Their manager Billy Dearden had said it was a wonderful opportunity to end that run as they were under no pressure and not expected to beat a side who played in Europe last season.

And they flew at Ipswich with no fear and once they got their noses in front for a second time they were not going to give in.

It was a rip-roaring opening 12 minutes with Town twice going behind to goals from Simon Baldry and Mark Stallard, with Pablo Counago equalising in between from the penalty spot.

Ipswich carved County open with Bowditch reaching a long ball before keeper Steve Mildenhall and chipping it back into the area for Ian Westlake but his 10-yard header was cleared off the line by Nick Fenton.

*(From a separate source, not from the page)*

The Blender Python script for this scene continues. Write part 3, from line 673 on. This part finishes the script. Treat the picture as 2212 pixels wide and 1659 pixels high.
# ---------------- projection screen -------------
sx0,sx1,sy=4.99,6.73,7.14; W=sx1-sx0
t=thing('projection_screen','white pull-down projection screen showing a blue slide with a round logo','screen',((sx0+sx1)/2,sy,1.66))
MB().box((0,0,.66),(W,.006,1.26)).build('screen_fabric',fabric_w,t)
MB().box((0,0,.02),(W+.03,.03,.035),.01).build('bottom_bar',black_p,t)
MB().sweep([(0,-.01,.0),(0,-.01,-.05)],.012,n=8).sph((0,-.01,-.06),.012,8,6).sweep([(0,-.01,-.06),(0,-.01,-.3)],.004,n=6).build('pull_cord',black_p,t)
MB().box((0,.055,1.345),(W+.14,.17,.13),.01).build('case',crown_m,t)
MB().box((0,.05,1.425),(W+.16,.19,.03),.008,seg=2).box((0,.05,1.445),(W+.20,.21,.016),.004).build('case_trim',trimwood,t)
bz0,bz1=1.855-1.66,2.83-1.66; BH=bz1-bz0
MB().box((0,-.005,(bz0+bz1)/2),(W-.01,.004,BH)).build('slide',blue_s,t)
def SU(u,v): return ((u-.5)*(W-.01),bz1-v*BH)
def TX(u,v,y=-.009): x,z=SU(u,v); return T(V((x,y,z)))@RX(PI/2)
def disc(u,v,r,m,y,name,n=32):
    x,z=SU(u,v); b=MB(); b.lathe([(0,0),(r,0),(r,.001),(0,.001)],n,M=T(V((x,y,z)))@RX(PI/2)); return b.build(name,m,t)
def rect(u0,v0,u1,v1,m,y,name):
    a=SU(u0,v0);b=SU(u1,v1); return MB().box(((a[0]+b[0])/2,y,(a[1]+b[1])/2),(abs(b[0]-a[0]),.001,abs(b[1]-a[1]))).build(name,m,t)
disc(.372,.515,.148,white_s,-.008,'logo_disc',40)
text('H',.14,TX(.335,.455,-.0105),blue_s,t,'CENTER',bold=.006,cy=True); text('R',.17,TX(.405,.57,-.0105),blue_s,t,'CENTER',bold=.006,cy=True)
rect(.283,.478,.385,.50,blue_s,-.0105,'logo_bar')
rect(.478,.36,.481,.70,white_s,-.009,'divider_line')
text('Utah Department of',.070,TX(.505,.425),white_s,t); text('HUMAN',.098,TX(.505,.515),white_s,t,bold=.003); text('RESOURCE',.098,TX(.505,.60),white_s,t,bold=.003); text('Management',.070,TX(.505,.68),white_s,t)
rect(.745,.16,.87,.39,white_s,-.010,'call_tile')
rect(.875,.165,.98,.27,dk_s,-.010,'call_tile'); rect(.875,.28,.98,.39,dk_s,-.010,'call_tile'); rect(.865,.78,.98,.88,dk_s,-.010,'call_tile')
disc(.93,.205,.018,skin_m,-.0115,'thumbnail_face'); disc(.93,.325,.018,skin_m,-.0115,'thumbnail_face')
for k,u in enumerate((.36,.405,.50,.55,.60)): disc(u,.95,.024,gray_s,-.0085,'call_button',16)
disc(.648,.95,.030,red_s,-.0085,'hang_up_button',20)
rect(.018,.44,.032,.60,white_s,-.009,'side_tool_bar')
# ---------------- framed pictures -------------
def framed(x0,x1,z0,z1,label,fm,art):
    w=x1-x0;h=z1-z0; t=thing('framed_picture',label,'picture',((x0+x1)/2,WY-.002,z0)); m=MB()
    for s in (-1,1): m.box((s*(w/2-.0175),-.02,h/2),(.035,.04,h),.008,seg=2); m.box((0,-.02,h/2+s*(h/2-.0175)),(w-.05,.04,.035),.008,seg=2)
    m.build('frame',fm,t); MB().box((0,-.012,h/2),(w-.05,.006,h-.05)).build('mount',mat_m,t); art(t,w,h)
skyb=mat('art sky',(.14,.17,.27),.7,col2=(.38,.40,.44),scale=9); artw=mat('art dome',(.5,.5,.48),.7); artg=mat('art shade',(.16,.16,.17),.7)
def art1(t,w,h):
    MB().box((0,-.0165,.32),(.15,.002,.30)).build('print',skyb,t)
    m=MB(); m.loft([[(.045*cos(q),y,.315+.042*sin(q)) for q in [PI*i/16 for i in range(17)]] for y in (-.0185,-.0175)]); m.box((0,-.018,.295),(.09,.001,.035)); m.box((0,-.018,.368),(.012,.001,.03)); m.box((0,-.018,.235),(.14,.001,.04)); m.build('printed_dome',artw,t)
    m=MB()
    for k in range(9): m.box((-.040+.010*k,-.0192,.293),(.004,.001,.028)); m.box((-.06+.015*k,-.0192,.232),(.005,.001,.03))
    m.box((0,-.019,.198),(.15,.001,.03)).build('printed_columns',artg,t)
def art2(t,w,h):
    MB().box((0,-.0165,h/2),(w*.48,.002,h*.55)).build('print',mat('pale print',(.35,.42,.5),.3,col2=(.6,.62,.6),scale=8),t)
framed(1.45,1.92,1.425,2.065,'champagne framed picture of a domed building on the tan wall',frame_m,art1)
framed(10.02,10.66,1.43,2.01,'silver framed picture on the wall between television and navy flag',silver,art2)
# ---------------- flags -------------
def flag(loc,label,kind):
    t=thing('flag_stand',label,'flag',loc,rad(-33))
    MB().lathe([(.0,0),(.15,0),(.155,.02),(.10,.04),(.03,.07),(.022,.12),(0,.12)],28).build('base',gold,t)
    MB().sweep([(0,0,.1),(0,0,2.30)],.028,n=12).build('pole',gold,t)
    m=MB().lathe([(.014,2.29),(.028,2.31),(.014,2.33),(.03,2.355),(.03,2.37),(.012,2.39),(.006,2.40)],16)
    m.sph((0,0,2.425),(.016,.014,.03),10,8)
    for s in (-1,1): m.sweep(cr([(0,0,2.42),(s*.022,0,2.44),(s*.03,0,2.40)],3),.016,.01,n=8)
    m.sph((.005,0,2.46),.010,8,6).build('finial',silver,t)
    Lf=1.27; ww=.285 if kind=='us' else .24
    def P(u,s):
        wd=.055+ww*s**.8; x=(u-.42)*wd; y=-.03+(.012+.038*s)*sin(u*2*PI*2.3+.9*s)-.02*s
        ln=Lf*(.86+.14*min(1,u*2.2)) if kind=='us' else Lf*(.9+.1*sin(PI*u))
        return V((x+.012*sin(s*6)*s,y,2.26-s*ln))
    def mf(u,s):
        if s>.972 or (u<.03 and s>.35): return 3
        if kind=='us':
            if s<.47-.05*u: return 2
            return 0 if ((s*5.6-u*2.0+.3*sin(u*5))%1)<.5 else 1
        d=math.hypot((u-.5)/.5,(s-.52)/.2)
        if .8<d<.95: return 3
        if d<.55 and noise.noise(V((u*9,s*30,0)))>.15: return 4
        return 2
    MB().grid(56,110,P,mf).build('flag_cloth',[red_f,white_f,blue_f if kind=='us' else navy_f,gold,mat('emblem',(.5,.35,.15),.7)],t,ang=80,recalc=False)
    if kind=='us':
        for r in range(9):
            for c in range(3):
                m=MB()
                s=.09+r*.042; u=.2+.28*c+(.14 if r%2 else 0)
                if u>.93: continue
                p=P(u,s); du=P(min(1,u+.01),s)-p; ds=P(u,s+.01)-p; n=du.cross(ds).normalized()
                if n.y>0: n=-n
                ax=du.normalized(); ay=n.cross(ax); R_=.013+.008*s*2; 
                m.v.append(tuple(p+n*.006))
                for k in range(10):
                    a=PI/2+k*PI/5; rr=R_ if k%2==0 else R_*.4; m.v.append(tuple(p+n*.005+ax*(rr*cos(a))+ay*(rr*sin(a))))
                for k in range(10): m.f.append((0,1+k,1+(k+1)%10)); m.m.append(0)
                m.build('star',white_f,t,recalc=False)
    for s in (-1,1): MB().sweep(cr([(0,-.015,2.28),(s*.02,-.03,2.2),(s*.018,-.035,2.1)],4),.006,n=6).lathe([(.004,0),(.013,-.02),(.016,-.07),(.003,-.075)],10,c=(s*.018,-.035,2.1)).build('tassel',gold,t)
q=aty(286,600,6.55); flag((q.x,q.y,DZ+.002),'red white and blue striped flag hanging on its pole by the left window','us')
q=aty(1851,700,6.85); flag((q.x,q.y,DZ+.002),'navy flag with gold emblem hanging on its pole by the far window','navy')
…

Moments later the Blues were behind as Stallard showed good skill to weave his way into the area and brought out a terrific one-handed save by Kelvin Davis, but the ball went to Baldry, whose shot hit Matt Richards on the way in.

It took just four minutes for Town to equalise. Alan Mahon rapped the post with a low shot and in the ensuing panic skipper Steve Jenkins tripped Counago.

The Spaniard sent the keeper the wrong way to bury his second penalty in as many matches.

But the drama continued when, four minutes later, Fabian Wilnis blocked Stallard and the Magpies' striker sent Davis the wrong way with a low shot from the spot.

It was Stallard's seventh goal in 13 appearances for the Magpies and the well-travelled striker looked a threat, although he was fortunate to be given the spot-kick.

At best it looked obstruction by Wilnis, who could not do a lot to prevent Stallard going into him but the home crowd seemed to sway referee Phil Taylor.

Mahon had a vicious drive from 25 yards tipped over the bar and Jim Magilton shot wide from outside the box, but he was forced off after failing to recover from a tackle by Fenton, who was booked.

The County defender was fortunate to stay on the pitch after the referee took no action when he cynically tripped Westlake, who had got past him early in the second half.

Mahon had been deployed on the right wing, leaving the inexperienced Westlake on the left flank and Jermaine Wright tucking into central midfield with Magilton.

Matt Bloomfield came on for the Irish international to make his Town debut and make it five former Academy lads on the pitch.

Alun Armstrong replaced Richards, who had been elbowed by Baldry just before half time, as Town threw men forward in search of the second equaliser.

They were nearly caught out when Clive Platt broke free, but his chipped shot was easily taken by Davis.

The Blues keeper then made a super tip-over save to deny Baldry.

Northern Ireland youth international Sam Morrow, who only got a squad number yesterday, made his bow, with the 18-year-old replacing 17-year-old Bowditch.

He almost scored when he got in front of Magilton to meet a Wright cross but his header across goal also went inches wide and his skipper may have been better placed to finish.

It was a touch of enthusiasm over experience and like the team in general, while there was no questioning the effort, it was not enough and proved costly.